Thursday, January 6, 2011

The Rhinestone Writer

Hello, friends,

As most of you know, during the past twenty-five years I've been privileged to edit literally (no pun intended) hundreds of best-selling books by well-known authors, such as Chuck Swindoll, Patsy Clairmont (in photo at left), Billy Graham, Women of Faith, and many others. (I want to grow up and be just like them!)

I've also edited lots of books by lesser-known authors whose names I'd best not mention. The difference I see in the best-sellers and the least-sellers is usually based on the depth of insight, powerful stories, and practical helps presented by the authors.

Best-selling authors seem to reach out and grab your heart with the first words of the book, and they don't let go until the last word of the book, whether they are writing fiction or non-fiction. The content is thought-provoking, touching, life-changing. The books are filled with powerful stories and useful, carefully researched material that can truly make a difference in the reader's life. The writing is poignant, well-honed, repeatedly polished. These books are "more-ish"--you hate for them to end because you want more. (One of those books is reviewed below.)

Least-selling authors are often what I call "rhinestone writers." Their books are all splash but no substance, flash but no solid food, glitzy but not really good. They (and sometimes their publishers) try to mask their lack of real intellectual and/or spiritual meat with fancy interior designs and typesetting tricks to make the buyer/reader think there's more to the book than there really is. (True confession: I know this because I've helped publishers do it.)

The Challenge:

Don't be a rhinestone writer! If you don't have something of substance and importance to share with your readers, do these:

  • Wait to write until you do! Don't jump the gun and just throw something wimpy out there, even if you're a well-known author. "Wait on the Lord" (Psalm 27:14).
  • Research. Don't be a lightweight. Hit the research books and find the substance and support you need for the points you're making.
  • Read and study best-selling books by authors you respect. How do they do it? What are their techniques? Learn from them. Don't plagiarize their words, but copy their quality.
  • Search. Find compelling stories to illustrate your points. Remember: "Facts tell; stories sell!" Books without stories are boring and rarely successful.
  • Pray for God to speak the words he wants said through you, rather than writing what you want to say. And ask for his hand to be on your heart and hands as you write that he will be glorified, not you. "Not to me, O Lord, not to me, but to your name give glory" (Psalm 115:1).
Bottom line: books become best-sellers because the readers say so, not because authors say so. (If authors could make books best-sellers, then all books would be best-sellers.) It just doesn't work that way. If you want readers to spread the word about your books and promote them to best-seller status, give them something solid, practical, and valuable to talk about to their friends and families. It's an undeniable fact: wimpy books wimp out.

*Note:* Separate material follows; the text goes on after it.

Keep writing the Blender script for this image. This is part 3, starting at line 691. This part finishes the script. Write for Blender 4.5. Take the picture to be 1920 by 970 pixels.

So, friend, if you want your books to be read and for God truly to be glorified, don't be a rhinestone writer--be a solid-gold writer!

Blessings and joy,

Mary

3 comments:

Joy Bach said...

I'm working on it.

dandelionfleur said...

Thank you, Mary, for making me feel better about this looooong journey now then I felt five minutes ago.

Mary Jane Hathaway said...

Wow, this was a really awesome post! It was just what I needed to hear tonight as I gear up for some writing/ re-writing.